Collected data |
====
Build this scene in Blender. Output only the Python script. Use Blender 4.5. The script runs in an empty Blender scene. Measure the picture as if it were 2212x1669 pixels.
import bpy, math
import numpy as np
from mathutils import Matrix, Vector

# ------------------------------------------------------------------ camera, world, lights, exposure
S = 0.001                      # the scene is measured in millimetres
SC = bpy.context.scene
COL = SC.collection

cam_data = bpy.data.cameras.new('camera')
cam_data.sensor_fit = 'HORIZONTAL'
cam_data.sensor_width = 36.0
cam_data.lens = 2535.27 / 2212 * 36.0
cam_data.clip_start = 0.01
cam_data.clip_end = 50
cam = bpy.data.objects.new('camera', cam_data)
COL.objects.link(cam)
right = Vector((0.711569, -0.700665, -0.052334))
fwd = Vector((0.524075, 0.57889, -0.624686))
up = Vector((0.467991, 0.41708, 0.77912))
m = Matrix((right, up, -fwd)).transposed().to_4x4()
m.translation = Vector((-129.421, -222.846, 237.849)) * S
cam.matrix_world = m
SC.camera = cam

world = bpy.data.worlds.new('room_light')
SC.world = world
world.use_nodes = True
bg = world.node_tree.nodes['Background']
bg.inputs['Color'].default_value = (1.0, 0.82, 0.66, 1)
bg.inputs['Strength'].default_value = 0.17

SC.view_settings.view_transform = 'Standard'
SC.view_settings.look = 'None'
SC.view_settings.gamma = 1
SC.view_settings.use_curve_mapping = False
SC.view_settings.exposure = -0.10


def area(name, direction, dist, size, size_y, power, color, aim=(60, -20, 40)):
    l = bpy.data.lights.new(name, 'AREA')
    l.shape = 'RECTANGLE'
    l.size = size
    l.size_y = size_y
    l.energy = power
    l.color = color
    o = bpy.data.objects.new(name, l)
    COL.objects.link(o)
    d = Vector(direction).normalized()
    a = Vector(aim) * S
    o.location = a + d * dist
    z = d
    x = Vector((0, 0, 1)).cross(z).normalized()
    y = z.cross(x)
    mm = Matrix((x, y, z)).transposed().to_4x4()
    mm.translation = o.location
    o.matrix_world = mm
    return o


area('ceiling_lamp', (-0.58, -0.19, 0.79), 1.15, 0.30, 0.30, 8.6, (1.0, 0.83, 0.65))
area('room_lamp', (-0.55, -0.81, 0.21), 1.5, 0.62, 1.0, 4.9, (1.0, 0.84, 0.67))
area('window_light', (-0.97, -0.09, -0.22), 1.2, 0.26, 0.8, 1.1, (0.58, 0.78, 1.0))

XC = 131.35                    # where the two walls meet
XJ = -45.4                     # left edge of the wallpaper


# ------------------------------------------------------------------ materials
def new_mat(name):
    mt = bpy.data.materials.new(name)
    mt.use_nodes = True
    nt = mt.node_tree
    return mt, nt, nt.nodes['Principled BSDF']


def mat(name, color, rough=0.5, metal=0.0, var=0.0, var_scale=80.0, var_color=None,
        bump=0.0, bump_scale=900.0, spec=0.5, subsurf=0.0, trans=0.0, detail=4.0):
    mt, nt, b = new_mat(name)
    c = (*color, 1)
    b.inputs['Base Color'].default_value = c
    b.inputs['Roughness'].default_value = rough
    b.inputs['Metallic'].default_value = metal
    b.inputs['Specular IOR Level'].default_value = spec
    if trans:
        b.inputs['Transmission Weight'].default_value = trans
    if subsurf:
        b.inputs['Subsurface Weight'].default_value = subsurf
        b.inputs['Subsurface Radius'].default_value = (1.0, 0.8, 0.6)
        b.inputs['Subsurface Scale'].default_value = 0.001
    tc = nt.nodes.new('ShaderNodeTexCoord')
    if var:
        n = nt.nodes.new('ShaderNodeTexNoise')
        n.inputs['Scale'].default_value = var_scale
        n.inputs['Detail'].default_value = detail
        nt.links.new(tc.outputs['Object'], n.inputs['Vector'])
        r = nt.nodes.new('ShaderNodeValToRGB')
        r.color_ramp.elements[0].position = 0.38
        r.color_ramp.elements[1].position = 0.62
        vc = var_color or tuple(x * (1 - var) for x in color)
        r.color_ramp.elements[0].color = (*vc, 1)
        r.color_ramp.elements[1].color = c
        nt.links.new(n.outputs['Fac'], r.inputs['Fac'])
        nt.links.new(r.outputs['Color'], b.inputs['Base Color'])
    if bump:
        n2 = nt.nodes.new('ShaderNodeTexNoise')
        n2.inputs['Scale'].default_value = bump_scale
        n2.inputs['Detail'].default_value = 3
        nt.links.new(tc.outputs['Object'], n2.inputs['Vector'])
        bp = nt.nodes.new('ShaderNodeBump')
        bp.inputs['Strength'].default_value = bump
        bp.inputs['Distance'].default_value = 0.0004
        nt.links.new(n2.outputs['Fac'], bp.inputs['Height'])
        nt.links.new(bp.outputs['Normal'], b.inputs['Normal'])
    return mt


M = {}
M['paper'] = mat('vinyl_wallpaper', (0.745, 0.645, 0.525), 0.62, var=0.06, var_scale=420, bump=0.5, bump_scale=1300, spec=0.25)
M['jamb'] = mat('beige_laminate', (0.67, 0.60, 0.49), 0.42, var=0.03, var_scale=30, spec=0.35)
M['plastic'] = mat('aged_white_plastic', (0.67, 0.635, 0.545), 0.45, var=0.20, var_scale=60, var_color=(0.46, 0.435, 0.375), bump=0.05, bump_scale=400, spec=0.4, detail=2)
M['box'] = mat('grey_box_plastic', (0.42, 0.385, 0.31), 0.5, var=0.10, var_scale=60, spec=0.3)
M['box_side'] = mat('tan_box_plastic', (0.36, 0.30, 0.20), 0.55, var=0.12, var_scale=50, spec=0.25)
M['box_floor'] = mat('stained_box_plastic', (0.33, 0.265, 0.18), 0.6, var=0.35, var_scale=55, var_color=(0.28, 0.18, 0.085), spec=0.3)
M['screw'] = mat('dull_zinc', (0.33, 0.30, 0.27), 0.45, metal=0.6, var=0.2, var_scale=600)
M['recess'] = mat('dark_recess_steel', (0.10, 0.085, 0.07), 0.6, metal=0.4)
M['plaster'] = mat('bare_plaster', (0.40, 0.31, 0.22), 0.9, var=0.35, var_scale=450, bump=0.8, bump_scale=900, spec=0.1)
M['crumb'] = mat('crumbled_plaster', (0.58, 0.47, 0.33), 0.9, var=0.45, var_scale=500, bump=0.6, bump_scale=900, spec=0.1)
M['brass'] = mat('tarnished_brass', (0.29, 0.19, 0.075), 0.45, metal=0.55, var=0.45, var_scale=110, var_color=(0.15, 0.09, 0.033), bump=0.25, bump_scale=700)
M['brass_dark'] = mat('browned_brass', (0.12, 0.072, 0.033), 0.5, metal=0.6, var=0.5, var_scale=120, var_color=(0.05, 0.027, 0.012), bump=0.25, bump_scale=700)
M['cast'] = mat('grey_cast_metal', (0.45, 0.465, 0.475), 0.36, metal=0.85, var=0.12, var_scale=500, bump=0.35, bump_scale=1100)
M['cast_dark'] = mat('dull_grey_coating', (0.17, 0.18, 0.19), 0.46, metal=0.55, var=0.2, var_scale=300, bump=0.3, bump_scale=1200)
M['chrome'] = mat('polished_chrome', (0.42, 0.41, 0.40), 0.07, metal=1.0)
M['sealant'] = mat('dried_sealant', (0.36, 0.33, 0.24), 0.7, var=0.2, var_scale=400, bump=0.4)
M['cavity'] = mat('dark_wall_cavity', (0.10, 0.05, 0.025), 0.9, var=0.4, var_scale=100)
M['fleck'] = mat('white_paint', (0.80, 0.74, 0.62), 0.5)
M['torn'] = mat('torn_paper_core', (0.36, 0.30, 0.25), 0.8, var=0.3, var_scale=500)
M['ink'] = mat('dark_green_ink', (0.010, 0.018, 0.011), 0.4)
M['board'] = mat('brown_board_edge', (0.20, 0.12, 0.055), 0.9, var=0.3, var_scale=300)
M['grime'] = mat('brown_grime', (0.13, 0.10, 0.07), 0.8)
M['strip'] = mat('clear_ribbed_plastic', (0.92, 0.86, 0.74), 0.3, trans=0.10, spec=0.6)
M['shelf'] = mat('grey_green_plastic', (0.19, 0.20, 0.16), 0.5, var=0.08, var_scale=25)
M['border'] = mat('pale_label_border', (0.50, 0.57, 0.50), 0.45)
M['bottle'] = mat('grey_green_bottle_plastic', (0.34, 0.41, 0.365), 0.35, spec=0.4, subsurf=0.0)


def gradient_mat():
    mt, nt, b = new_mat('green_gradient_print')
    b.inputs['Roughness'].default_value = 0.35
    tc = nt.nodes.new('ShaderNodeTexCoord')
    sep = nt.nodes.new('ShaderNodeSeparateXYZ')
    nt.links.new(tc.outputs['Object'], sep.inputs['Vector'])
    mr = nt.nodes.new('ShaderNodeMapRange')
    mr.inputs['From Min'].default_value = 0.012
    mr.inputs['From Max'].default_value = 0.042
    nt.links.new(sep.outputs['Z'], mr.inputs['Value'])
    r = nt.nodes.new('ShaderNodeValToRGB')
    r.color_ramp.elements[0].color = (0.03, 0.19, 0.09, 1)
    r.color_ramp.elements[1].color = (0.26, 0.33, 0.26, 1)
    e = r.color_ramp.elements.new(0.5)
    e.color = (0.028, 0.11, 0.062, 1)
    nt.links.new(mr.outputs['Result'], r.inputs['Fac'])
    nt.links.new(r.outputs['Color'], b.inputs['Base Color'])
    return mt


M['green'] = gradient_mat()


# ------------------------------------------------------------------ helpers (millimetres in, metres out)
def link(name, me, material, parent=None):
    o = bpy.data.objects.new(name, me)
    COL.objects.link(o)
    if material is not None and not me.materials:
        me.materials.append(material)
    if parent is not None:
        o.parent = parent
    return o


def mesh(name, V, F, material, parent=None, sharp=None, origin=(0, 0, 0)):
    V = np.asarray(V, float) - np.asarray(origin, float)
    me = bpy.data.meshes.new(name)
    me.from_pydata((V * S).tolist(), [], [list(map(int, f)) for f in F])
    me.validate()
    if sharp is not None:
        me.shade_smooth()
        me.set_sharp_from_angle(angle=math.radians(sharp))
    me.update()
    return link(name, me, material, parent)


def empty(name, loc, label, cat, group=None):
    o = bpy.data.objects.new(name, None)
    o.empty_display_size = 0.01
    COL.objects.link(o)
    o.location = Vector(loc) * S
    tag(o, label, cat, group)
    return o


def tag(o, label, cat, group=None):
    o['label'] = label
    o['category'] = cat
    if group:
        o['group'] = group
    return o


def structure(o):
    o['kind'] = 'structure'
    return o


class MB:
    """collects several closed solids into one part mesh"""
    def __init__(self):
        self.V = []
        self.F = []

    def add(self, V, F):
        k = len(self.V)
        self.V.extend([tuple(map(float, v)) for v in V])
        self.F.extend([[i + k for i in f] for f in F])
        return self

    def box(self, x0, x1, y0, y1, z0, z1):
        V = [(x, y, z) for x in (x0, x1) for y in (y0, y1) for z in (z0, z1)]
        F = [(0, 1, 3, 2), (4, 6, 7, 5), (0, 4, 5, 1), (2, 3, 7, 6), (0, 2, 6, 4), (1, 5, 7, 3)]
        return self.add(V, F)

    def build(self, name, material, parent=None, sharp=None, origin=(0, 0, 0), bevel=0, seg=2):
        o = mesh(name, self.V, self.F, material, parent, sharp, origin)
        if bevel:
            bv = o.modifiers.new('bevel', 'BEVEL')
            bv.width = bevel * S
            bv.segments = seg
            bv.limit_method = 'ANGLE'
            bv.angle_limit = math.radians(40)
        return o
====
Directions | Copy every line of the listing that contains the word "scene".

Finished task |
Build this scene in Blender. Output only the Python script. Use Blender 4.5. The script runs in an empty Blender scene. Measure the picture as if it were 2212x1669 pixels.
S = 0.001                      # the scene is measured in millimetres
SC = bpy.context.scene